[Greg Hunter is back with another intriguing post.]
Style is an elusive thing. That’s a cliché, but like a lot of clichés, it’s true. Most writers struggle on the way to developing a distinctive voice. And once the author gets there, the challenge becomes his or her editor’s: to preserve this voice on the way to making the author’s manuscript leaner, meaner, and ready to hit the presses. Close attention to rhythm, word choice, rate of exclamation point usage, etc. makes a difference, but preserving a writer’s style is partially a matter of intuition. Style can be codified, sort of, maybe. (If pressed, I could describe Kurt Vonnegut’s writerly voice, but replicating it would be another, um, story.) Even so, it can’t be reduced to a mathematical formula. Of course, this hasn’t stopped people from trying.

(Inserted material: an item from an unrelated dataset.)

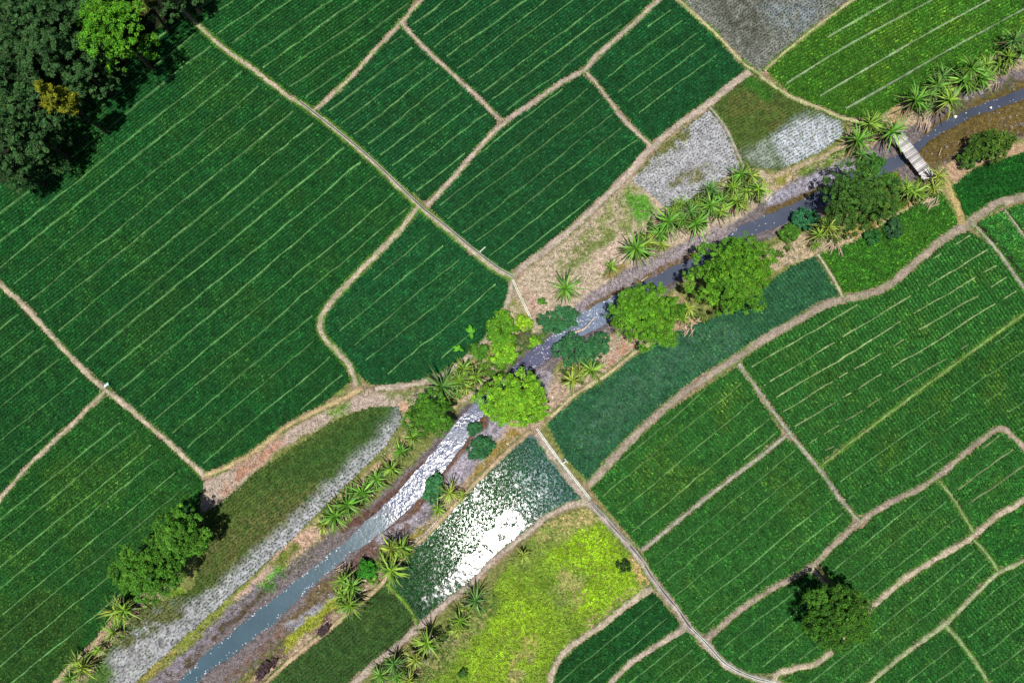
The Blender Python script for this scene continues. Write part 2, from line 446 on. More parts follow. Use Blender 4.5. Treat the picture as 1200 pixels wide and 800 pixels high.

I Write Like, the brainchild of Russian software developer Dmitry Chestnykh, is an Internet time waster uniquely aimed at editors, writers, and the otherwise style-obsessed. The site takes a visitor’s prose samples and compares it (via algorithm) with works by dozens of famous authors. Potential counterparts range from James Joyce to Stephen King. The results are sometimes baffling and occasionally hilarious. (One journalist tested a Facebook post by Sarah Palin and got ‘H. P. Lovecraft,’ so I can only guess that the program is able to determine the relative grotesqueness of a writer’s imagination.)
The first two times I tried the analyzer, I was told that I write like Dan Brown. I continued submitting pieces until I also got ‘Vladimir Nabokov’ and ‘David Foster Wallace.’ This probably sounds like vanity taking hold. I prefer to think that I’m looking for kinks in the algorithm so you don’t have to. The site occasionally has to warm up before providing credible information, is my point.
(In case you’re wondering, I channeled Canadian novelist/blogger Cory Doctorow while writing this post.)